▶ _MATERIAL SHOWN_

___

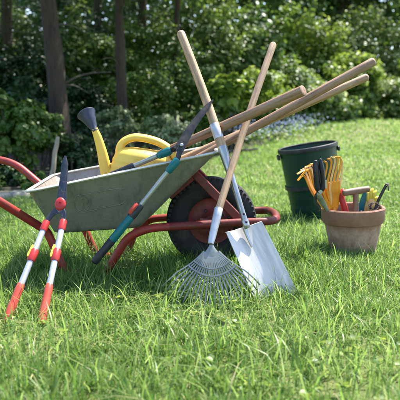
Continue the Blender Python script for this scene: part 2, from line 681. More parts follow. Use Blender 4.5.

___

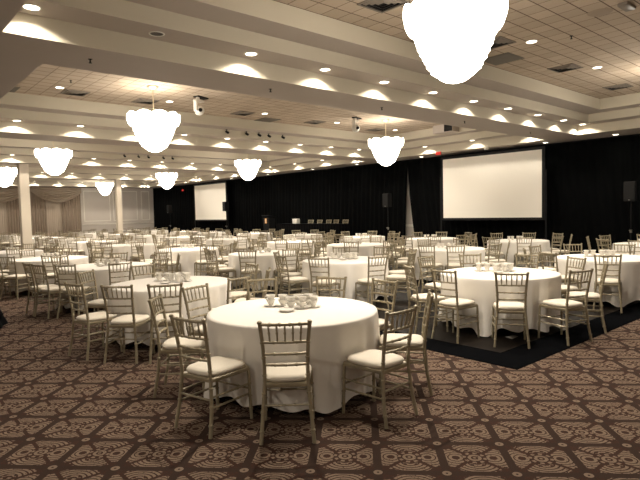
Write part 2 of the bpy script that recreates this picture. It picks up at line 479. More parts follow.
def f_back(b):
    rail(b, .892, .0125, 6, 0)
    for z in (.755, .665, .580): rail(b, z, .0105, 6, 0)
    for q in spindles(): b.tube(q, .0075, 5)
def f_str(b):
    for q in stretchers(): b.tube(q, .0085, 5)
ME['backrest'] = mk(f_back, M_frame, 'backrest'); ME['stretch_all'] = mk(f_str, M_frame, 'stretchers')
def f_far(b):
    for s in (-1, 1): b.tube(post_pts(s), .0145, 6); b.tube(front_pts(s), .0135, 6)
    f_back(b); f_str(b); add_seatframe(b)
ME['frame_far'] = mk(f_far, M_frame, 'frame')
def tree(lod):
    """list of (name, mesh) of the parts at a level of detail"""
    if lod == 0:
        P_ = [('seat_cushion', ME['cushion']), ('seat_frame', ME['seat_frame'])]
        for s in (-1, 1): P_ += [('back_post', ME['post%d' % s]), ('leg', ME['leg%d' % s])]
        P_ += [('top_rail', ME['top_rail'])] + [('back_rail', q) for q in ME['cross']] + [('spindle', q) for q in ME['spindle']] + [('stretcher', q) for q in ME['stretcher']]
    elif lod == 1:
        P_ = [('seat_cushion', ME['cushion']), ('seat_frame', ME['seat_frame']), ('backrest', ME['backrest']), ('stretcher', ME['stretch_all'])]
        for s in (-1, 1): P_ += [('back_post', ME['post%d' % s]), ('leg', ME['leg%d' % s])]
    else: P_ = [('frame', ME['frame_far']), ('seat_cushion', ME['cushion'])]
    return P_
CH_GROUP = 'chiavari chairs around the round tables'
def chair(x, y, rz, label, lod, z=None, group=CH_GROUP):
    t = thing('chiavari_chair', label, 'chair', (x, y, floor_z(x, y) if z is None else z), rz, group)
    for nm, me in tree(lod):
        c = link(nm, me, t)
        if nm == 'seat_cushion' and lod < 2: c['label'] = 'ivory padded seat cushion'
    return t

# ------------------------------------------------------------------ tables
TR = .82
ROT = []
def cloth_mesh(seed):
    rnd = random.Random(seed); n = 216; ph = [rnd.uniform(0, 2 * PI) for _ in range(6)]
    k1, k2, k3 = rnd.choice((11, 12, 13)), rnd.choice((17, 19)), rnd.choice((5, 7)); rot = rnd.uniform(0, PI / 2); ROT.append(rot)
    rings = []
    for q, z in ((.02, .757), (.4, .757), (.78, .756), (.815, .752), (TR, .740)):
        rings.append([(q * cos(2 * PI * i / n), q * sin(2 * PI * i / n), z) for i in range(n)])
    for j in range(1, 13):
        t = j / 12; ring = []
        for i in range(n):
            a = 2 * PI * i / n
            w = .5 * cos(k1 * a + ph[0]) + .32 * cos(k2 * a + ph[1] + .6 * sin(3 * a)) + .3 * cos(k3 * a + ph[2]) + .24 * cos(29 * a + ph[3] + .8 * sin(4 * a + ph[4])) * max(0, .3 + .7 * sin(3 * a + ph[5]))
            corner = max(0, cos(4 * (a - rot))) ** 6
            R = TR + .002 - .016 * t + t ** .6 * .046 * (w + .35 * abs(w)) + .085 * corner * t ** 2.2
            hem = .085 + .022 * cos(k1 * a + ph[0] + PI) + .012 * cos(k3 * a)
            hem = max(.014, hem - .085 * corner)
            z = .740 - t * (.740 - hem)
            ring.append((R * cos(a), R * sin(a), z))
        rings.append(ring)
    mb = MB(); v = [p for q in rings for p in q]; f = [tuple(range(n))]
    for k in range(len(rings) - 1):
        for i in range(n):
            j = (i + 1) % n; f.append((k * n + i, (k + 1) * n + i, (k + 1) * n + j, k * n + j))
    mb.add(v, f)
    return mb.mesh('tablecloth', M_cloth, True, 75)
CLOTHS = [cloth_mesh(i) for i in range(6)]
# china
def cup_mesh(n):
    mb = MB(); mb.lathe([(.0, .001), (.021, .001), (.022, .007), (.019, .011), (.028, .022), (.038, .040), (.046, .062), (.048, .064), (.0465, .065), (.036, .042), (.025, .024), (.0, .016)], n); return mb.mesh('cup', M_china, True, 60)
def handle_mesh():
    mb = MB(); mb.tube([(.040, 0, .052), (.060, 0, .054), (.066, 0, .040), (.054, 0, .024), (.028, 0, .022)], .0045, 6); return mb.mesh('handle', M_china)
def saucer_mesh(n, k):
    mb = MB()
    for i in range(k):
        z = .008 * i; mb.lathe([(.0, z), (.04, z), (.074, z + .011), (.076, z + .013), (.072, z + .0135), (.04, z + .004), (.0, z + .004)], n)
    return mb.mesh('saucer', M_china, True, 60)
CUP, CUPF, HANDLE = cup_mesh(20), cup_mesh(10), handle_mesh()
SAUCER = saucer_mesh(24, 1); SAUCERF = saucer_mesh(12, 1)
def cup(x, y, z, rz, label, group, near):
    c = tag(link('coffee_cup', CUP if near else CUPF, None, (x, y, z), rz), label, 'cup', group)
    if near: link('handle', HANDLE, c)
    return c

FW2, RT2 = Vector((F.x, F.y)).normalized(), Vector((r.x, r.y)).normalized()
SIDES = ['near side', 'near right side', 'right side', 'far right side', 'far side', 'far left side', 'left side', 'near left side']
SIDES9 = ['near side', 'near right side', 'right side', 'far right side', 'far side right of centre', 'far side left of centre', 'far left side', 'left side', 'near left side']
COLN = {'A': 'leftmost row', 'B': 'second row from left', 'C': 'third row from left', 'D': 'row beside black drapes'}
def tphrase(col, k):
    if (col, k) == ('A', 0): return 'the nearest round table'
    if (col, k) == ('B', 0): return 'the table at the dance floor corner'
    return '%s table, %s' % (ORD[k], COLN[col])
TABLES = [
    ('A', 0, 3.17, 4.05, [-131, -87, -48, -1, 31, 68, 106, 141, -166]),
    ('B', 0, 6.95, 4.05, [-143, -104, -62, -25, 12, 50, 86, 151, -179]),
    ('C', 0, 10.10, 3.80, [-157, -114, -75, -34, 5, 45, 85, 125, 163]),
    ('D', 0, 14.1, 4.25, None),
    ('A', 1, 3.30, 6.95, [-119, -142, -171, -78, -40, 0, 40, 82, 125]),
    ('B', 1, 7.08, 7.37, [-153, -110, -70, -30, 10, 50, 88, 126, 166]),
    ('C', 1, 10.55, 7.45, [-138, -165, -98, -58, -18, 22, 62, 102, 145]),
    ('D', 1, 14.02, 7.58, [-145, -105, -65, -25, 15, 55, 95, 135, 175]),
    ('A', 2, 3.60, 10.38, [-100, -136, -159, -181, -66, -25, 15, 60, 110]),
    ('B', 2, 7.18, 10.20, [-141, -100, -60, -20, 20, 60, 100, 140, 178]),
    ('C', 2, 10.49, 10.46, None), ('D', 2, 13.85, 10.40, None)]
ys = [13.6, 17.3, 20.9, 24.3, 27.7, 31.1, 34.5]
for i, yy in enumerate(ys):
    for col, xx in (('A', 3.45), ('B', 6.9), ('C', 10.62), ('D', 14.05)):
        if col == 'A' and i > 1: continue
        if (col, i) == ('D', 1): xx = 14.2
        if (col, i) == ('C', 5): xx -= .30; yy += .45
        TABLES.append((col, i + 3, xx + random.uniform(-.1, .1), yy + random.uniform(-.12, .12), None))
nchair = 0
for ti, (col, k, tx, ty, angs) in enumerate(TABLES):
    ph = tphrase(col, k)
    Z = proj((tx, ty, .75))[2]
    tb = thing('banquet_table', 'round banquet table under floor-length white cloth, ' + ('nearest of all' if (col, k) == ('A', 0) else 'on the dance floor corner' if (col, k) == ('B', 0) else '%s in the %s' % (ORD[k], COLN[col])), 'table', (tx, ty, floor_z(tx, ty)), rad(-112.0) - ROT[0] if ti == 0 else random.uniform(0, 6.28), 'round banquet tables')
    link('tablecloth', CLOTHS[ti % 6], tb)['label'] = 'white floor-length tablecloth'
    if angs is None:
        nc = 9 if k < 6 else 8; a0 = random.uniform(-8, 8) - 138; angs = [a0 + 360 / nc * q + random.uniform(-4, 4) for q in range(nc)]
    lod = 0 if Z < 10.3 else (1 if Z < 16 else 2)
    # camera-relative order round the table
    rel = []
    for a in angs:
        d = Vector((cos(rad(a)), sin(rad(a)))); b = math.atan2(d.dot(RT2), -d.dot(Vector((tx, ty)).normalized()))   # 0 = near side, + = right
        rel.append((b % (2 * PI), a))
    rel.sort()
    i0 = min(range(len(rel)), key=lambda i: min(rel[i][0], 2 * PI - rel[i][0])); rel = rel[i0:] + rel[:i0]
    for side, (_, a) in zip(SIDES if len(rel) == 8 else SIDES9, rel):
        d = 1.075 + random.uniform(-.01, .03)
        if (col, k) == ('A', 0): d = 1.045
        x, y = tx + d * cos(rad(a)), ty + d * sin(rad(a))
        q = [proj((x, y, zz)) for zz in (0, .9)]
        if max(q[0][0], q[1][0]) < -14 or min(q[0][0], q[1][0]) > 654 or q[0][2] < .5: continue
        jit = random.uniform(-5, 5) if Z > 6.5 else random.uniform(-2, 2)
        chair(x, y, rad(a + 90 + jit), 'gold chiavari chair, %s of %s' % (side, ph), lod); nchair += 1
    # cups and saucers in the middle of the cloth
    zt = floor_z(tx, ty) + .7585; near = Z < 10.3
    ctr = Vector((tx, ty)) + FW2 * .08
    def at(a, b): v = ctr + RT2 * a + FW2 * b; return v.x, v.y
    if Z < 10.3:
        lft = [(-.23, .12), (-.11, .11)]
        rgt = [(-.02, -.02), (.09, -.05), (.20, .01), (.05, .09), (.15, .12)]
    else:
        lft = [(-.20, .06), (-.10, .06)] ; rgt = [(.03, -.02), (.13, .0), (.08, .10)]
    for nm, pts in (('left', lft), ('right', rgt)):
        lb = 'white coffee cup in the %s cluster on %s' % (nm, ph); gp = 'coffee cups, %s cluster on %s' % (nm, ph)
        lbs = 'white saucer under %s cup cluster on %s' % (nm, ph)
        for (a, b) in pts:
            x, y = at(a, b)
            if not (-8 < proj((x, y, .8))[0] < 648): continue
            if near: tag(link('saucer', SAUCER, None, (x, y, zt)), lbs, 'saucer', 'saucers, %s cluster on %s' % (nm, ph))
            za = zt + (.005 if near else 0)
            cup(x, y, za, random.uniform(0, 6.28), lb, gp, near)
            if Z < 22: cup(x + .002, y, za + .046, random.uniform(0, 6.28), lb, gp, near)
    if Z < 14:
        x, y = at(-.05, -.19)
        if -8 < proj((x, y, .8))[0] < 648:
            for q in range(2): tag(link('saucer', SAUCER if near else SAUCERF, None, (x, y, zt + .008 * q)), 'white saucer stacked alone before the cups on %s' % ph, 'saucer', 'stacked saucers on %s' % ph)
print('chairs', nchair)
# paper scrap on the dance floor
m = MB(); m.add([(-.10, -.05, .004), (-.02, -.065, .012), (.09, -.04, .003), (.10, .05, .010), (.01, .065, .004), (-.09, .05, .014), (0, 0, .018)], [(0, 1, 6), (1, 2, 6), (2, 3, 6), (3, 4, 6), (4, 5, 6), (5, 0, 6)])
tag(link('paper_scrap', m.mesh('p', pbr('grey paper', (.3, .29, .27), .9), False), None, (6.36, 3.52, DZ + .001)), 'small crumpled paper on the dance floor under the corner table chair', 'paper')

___

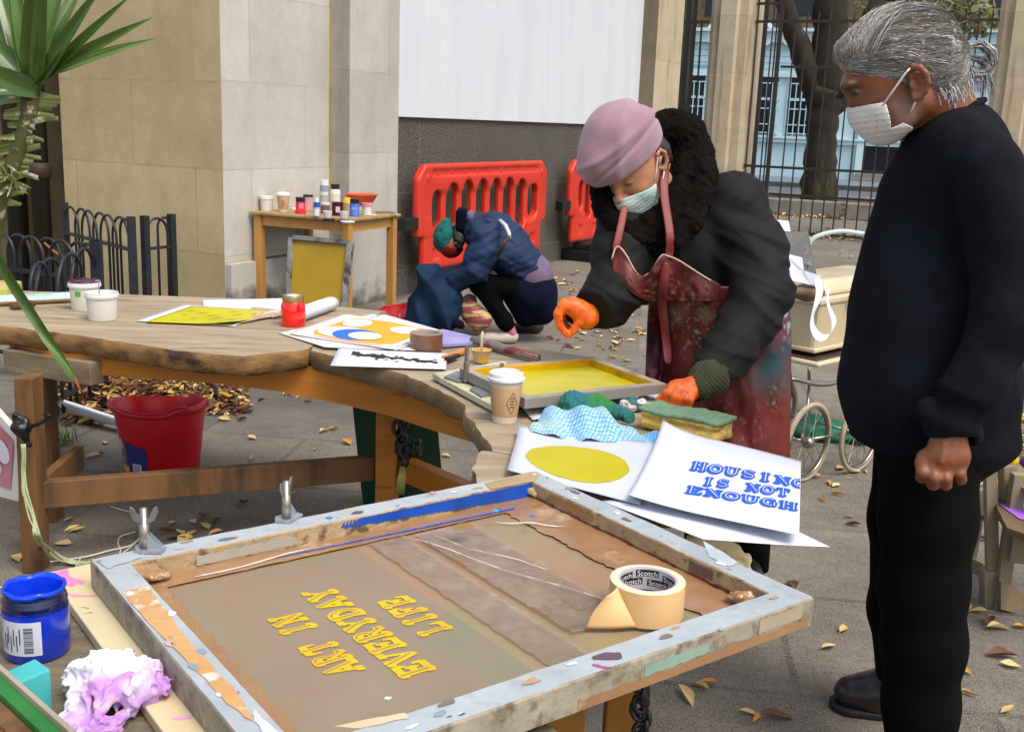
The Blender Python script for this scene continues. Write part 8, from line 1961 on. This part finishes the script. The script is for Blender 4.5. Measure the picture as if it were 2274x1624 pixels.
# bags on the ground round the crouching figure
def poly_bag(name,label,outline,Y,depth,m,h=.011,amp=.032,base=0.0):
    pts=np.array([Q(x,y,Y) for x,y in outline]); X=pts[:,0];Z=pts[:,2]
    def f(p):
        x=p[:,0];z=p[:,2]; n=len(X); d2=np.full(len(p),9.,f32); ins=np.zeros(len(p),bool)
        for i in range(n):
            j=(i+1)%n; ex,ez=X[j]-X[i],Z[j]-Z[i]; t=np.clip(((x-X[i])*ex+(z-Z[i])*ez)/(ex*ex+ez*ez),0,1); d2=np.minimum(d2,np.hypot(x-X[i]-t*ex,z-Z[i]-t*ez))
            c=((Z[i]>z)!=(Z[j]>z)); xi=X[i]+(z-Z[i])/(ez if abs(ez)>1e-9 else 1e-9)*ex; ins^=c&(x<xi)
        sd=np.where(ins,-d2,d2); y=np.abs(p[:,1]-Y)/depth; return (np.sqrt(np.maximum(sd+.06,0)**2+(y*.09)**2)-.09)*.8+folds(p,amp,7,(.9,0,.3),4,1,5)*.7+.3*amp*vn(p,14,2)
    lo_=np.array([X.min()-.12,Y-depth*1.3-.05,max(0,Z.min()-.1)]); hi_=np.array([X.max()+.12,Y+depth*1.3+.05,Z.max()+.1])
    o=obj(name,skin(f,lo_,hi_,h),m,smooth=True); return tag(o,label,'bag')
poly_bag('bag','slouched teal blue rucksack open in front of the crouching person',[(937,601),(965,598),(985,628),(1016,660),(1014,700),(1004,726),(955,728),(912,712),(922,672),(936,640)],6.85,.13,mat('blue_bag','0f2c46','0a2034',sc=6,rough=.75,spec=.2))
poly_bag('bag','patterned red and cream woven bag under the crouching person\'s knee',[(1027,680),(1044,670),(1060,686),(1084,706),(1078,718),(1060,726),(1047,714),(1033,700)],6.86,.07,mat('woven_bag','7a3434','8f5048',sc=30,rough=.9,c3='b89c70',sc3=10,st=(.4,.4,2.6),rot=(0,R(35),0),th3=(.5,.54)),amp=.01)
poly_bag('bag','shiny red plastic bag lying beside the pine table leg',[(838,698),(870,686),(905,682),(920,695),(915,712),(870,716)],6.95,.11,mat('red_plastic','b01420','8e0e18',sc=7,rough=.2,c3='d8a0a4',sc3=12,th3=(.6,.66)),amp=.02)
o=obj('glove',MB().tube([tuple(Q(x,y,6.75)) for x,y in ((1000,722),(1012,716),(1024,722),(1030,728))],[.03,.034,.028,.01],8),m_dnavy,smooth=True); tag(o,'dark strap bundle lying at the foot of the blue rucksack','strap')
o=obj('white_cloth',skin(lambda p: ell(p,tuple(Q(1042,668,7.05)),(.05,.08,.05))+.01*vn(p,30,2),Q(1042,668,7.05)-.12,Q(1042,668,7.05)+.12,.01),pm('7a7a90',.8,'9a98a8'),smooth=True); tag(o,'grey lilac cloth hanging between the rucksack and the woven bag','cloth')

___

▶ _OBJECTIVE_
Identify the lines that hold the word "script". Copy every one of them.

▶ _REPLY TO THE TASK_
Continue the Blender Python script for this scene: part 2, from line 681. More parts follow. Use Blender 4.5.
Write part 2 of the bpy script that recreates this picture. It picks up at line 479. More parts follow.
The Blender Python script for this scene continues. Write part 8, from line 1961 on. This part finishes the script. The script is for Blender 4.5. Measure the picture as if it were 2274x1624 pixels.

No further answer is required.